Entre los 200 asistentes a la misa que mencionaba antes, hay mujeres que les han puesto los cuernos a sus maridos; maridos que maltratan física o psicológicamente a sus esposas; jóvenes que anoche se emborracharon y se liaron con un par de chicas; empresarios que engañan a sus clientes y empleados; empleados que hacen lo posible por escaquearse de su trabajo; niños que acosan a sus compañeros del colegio.
Por supuesto; no nos escandalicemos: entre los católicos que asisten a misa cada domingo, o incluso a diario, hay mentirosos, corruptos, violentos, fornicadores, adúlteros, criticones, odiadores, egoístas y envidiosos. Y también hay mucha gente herida por la relación con su esposo o esposa, adolescentes que se sienten solos y excluidos de su grupo de amigos, personas a la que les ronda por la cabeza la idea del suicidio, gente deprimida y cansada de vivir.
No; los 200 asistentes a misa no son ángeles. Tienen sus debilidades y sus heridas. Y el problema de los curas y de los políticos, como decía Unamuno hace ya casi un siglo, es que hablan para auditorios que consideran convencidos. Y ahí está el curilla, hablando de florituras y ñoñerías que ni él entiende y que no conectan con la vida real de los feligreses. Y el feligrés sale de misa igual que entró: con sus problemas, sus heridas y sin haber escuchado una palabra de esperanza. Si el fiel no encuentra la esperanza en la Iglesia, ¿dónde la va a hallar?

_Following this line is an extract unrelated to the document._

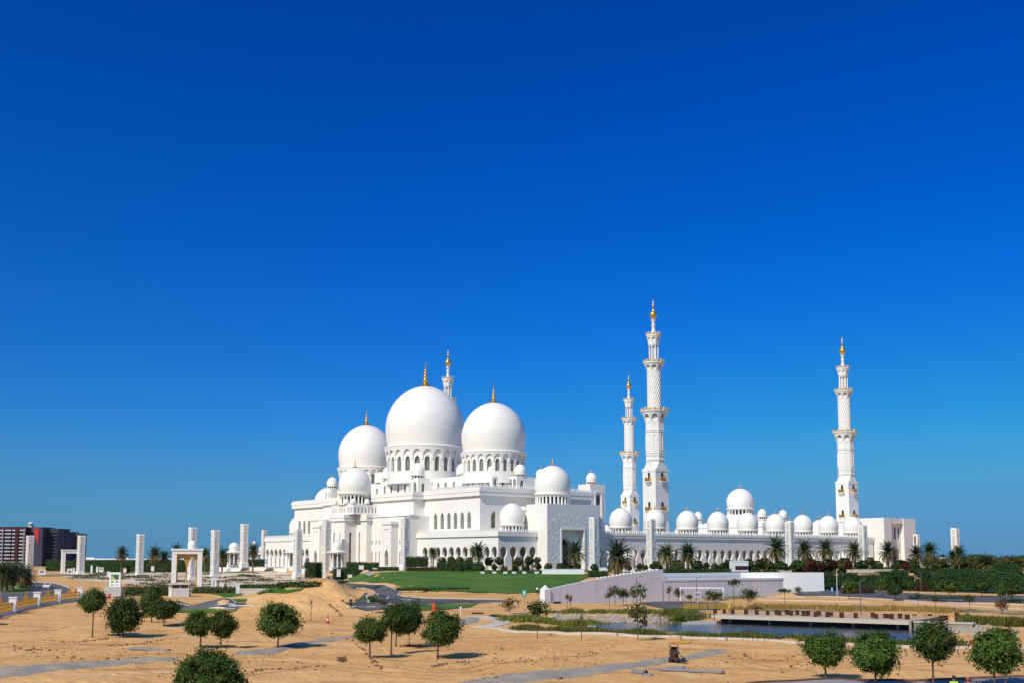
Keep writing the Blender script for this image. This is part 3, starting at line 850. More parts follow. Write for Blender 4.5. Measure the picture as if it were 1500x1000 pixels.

Quiero a los curas; rezo por ellos; con muchos tengo una relación de profunda amistad e intimidad, les admiro y trato de estar cerca de ellos siempre que lo necesitan. Pero falta en la Iglesia católica ese ardor, esa transmisión de esperanza y de fuerza que los feligreses necesitamos para vivir ardientemente el día a día.
Homilías vividas, apasionadas, claras, sencillas, amables, concretas, incluso amenas. Tomen nota de algunos pastores evangélicos. En predicación tienen mucho que aportar.